La chiesa distrutta di Mater Domini
Ultima modifica 5 maggio 2020
Testo di Sergio Natale Maglio - © Tutti i diritti riservati
Un’altra fondazione religiosa d’età bassomedievale ubicata all’interno della cinta urbana era intitolata a Mater Domini Antiqua, e oggi purtroppo non è più esistente. La chiesa crollò per vetustà nel 1859 ed era posta sul circuito murario medievale, a settentrione, coincidendo con il perimetro dell’omonimo largo che attualmente si affaccia su via Muraglie.
La tradizione vuole che la stessa sia stata costruita nel 1316, durante il periodo angioino, anche se non viene riportata nelle Rationes Decimarum del 1324. All’epoca della redazione del documento, essa era stata costruita appena otto anni prima, quindi probabilmente ancora non possedeva un proprio beneficio, attribuibile a un chierico; pertanto, non essendo tassabile, non compare nell’elenco. L'apprezzo del 1652 ci informa che la piccola chiesa ospitava due cappelle, una intitolata a San Giuseppe, Sant'Antonio e San Trifone, l'altra allo Spirito Santo. Inoltre aveva una cripta, con un affresco della Vergine con il Bambino; questa cripta sopravvisse al crollo della chiesa , ma venne anch'essa distrutta alcuni decenni più tardi, alla fine dell'Ottocento.
Di queste fabbriche religiose oggi non resta più nulla, se non una lesena listellata d'ordine jonico, risalente al XIV secolo, visibile all'imbocco del Largo da via Purgatorio, e un cornicione litico lavorato, che affianca una nicchia nella quale è esposta una recente im-magine della Vergine, presso l'affaccio su via Muraglie.
La chiesa di Mater Domini, dal XIV secolo affiancava il primo convento dei Francescani della Scarpa, che alla fine del XVI secolo venne trasferito in una nuova sede fuori delle mura, presso la chiesa di santa Maria della Vetera, ove oggi sorge l'attuale chiesa dell’Immacolata.
Il primo convento francescano, che doveva affiancare l’attuale largo Mater Domini a destra, verso ovest, è entrato nella leggenda mottolese.
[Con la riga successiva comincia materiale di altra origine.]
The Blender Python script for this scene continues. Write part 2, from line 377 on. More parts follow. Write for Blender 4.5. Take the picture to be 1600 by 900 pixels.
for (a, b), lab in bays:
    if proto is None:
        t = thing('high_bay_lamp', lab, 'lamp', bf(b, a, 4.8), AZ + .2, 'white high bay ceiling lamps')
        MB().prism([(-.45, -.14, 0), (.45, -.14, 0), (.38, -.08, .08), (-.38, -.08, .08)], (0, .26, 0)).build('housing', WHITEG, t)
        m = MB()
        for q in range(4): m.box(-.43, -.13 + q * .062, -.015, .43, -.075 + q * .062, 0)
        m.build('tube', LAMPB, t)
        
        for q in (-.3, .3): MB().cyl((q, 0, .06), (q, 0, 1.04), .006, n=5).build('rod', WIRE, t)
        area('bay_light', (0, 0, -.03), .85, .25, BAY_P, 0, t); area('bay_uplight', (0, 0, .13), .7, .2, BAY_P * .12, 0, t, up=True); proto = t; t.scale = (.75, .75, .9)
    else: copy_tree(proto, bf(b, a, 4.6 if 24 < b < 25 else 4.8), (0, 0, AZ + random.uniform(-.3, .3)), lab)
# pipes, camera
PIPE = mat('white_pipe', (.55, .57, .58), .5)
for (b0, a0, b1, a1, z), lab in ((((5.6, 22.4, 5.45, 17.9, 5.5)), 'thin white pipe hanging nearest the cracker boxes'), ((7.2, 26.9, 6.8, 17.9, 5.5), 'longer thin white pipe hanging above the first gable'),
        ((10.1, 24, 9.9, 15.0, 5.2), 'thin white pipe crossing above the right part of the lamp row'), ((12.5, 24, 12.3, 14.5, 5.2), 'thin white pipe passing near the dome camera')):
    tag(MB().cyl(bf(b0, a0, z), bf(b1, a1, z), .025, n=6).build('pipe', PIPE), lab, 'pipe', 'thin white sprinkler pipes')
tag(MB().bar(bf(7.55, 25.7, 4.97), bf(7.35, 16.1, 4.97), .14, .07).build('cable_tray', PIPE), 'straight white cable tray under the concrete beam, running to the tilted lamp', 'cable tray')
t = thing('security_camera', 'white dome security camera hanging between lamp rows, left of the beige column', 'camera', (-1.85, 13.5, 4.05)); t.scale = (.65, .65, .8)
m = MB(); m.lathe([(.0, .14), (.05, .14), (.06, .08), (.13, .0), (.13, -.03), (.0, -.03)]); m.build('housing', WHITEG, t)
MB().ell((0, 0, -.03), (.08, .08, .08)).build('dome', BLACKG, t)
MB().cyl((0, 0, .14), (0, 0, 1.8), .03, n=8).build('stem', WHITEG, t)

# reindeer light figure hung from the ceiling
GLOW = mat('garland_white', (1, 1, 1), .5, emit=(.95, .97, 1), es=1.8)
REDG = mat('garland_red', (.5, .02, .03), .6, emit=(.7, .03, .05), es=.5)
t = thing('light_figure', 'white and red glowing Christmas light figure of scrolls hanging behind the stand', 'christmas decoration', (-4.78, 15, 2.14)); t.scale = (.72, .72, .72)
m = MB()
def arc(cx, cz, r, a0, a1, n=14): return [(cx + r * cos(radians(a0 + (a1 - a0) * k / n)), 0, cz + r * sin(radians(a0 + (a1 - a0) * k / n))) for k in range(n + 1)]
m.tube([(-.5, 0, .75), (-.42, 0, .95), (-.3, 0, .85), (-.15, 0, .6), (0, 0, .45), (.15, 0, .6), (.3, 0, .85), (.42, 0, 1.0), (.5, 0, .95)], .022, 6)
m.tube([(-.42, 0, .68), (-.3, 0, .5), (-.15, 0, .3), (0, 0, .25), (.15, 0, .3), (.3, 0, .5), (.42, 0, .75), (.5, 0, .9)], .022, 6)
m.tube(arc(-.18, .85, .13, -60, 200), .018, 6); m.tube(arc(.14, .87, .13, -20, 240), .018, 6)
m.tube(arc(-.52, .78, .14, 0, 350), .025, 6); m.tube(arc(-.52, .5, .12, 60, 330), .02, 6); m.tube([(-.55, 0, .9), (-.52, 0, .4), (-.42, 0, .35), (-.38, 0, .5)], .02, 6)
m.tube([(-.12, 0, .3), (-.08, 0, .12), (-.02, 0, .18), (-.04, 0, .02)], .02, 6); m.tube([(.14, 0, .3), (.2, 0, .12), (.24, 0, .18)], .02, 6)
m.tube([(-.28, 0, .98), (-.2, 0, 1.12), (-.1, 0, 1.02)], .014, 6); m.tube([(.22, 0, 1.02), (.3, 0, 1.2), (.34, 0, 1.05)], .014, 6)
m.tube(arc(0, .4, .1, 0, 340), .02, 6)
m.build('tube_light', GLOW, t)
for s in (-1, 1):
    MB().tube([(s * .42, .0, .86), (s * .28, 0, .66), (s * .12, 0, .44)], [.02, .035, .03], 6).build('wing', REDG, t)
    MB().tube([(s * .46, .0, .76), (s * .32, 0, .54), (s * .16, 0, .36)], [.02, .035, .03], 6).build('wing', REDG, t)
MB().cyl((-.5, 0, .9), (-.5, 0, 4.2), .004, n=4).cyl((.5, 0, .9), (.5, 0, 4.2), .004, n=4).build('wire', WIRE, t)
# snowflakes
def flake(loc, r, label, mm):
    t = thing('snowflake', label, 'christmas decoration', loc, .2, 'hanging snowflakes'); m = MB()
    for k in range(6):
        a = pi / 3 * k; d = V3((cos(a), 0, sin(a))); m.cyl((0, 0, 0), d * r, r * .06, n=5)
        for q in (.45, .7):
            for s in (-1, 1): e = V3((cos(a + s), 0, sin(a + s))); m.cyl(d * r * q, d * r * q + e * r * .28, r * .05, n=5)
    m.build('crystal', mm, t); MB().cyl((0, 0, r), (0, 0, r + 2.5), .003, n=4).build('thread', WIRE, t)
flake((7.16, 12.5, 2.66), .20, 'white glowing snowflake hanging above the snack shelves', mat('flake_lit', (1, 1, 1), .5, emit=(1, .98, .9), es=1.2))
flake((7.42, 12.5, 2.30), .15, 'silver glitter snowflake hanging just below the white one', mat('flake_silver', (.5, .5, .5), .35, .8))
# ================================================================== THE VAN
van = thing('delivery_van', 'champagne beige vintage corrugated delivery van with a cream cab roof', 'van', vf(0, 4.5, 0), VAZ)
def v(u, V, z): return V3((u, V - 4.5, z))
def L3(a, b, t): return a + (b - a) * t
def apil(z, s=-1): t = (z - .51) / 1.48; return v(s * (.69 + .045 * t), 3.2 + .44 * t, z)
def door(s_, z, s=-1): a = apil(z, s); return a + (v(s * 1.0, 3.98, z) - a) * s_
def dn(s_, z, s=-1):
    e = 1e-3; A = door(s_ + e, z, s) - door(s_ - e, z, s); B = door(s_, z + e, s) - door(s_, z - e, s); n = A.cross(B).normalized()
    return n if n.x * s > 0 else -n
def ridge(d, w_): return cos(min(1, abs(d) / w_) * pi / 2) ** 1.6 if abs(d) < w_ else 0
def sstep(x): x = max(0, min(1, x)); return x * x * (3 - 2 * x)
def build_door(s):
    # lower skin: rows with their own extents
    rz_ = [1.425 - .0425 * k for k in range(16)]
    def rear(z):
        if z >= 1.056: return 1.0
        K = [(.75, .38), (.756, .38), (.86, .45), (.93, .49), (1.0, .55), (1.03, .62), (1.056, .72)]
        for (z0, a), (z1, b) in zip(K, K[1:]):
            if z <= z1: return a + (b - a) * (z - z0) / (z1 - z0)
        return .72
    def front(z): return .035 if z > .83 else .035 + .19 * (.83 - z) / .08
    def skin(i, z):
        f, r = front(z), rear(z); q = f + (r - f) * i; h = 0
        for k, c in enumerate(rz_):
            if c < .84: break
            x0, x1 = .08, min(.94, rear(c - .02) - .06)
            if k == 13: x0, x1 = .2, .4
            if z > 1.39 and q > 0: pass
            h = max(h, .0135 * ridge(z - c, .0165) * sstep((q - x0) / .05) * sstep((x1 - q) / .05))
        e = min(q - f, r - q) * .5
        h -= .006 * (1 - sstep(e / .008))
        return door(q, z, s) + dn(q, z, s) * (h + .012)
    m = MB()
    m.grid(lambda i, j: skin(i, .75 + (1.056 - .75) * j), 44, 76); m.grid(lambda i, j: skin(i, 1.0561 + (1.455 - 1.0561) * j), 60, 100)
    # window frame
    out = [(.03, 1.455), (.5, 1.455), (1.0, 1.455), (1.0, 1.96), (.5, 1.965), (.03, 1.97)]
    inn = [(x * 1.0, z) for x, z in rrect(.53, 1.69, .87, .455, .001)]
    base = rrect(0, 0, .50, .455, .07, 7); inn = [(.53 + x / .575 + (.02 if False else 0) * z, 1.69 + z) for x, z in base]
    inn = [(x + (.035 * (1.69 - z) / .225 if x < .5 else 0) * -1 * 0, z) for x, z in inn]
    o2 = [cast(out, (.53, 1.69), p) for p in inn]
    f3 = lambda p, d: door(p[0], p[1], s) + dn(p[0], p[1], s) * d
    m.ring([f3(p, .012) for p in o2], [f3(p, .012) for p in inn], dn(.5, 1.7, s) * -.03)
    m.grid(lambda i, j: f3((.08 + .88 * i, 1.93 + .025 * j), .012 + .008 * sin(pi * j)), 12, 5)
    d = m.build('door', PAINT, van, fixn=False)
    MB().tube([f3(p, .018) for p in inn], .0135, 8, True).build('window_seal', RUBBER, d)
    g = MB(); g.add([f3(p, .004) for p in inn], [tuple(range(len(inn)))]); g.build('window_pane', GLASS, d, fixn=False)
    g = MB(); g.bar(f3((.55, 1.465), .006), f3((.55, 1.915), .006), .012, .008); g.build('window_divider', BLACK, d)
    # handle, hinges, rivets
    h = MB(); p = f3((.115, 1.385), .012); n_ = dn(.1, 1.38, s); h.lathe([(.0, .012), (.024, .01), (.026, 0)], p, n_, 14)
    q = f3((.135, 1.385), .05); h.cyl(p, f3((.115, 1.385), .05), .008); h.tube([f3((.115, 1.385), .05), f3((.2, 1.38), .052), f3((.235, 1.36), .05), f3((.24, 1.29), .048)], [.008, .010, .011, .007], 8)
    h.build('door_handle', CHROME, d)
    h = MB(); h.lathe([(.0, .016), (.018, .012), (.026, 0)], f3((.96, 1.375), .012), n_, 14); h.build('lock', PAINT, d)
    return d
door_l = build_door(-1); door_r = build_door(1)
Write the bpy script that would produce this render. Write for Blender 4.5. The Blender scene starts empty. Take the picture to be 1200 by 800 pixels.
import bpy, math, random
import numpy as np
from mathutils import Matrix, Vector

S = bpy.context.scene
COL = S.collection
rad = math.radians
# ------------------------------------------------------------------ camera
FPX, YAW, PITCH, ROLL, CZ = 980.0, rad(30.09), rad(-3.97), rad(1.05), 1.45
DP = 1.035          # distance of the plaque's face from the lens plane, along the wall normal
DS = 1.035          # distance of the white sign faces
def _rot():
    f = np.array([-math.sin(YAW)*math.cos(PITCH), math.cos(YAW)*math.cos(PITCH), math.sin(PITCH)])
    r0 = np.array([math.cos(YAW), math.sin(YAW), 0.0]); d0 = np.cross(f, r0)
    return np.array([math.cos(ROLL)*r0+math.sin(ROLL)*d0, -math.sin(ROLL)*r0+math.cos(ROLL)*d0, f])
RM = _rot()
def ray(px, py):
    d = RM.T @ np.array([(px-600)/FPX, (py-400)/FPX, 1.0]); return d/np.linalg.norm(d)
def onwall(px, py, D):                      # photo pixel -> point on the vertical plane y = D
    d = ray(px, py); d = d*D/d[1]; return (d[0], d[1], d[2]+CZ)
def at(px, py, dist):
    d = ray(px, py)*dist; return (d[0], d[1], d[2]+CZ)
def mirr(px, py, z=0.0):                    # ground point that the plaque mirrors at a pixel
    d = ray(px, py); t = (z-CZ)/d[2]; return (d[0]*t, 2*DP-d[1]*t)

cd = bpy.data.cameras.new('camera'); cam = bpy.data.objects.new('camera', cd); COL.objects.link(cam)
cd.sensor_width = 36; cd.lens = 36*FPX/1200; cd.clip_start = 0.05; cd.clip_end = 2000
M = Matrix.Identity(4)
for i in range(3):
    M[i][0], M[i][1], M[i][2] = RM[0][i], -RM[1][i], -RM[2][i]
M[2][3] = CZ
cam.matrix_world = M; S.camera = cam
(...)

Lo storico seicentesco Ambrogio Merodio, in verità generalmente ritenuto poco attendibile, riporta infatti che nel 1389, durante il periodo delle lotte dinastiche di successione degli Angioini, Mottola ospitasse una formidabile piazzaforte della fazione durazzesca, difesa da un esercito di diciannovemila armati comandati da Scipione Sanseverino da Bisignano. Secondo la narrazione, la inespugnabile rocca fortificata mottolese venne conquistata e distrutta solo grazie al tradimento del frate Nicola Diego di Conversano, il quale fece entrare nella città i soldati del Vicerè di Napoli Mongioia, attraverso un cunicolo segreto che portava dalla campagna dentro il convento.
A prescindere dalla dubbia veridicità storica del racconto di Merodio, è assodato storicamente che il ciclo di decadenza della città di Mottola abbia avuto inizio proprio alla fine del periodo angioino, intensificandosi quindi nei secoli successivi e toccando il suo culmine durante il periodo di pacificazione e relativa calma del vicereame spagnolo.